Momentum Retail reported marginally lower operating profit, mainly due to lower positive mortality and morbidity experience variances and a reduction in market variances.
The decline in Africa’s operating profit follows lower market variances, driven by unfavourable yield curve shifts in Namibia, Botswana and Lesotho.
The operating loss in India narrowed, aided by strong gross written premium growth, a reduction in the loss component and an improved combined ratio, the group said.
The group’s new business sales, as measured by the present value of new business premiums, remained flat at R38.9bn.

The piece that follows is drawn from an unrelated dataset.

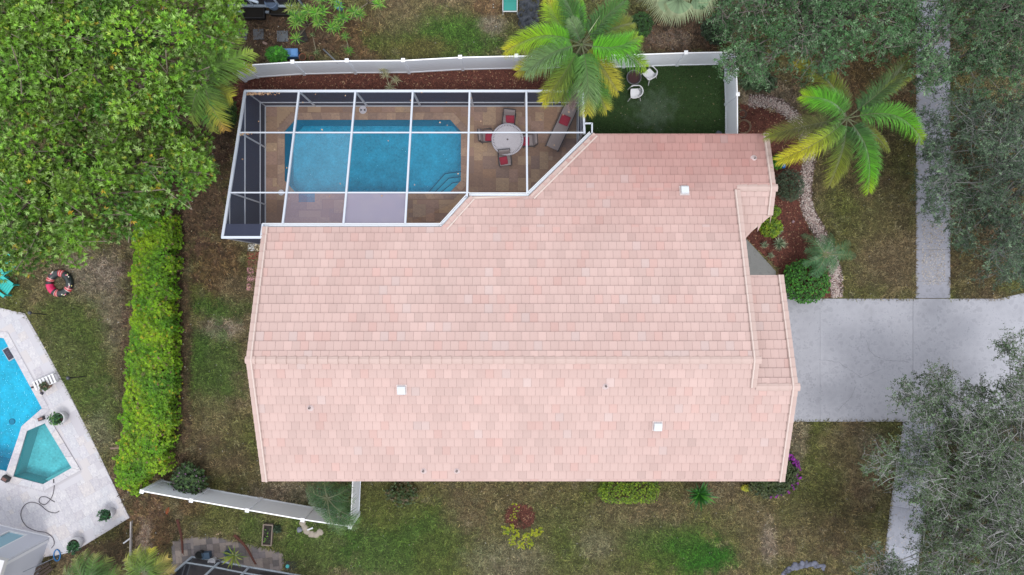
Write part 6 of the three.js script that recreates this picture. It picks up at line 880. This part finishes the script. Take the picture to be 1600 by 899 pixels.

The group achieved solid value of new business (VNB) growth of 40% to R279m, largely supported by the change in new business mix towards more profitable protection business in Momentum Retail, an improvement in Metropolitan’s VNB, and the positive contribution from life annuities in Momentum Investments. Overall, the group’s new business margin improved to 0.7%.

The board has approved a further R1bn for the buyback programme of the group’s ordinary shares, given the prevailing discount to embedded value.
A favourable external investment and underwriting environment supported the results of the past six months, but similar conditions may not necessarily persist in the second half of the financial year, the group said.
While it is cautiously optimistic about the prospects for SA, lingering risks from global economic uncertainty and local fiscal pressures could keep financial market volatility elevated.
“We remain steadfast in improving VNB and driving sales volume growth,” it said.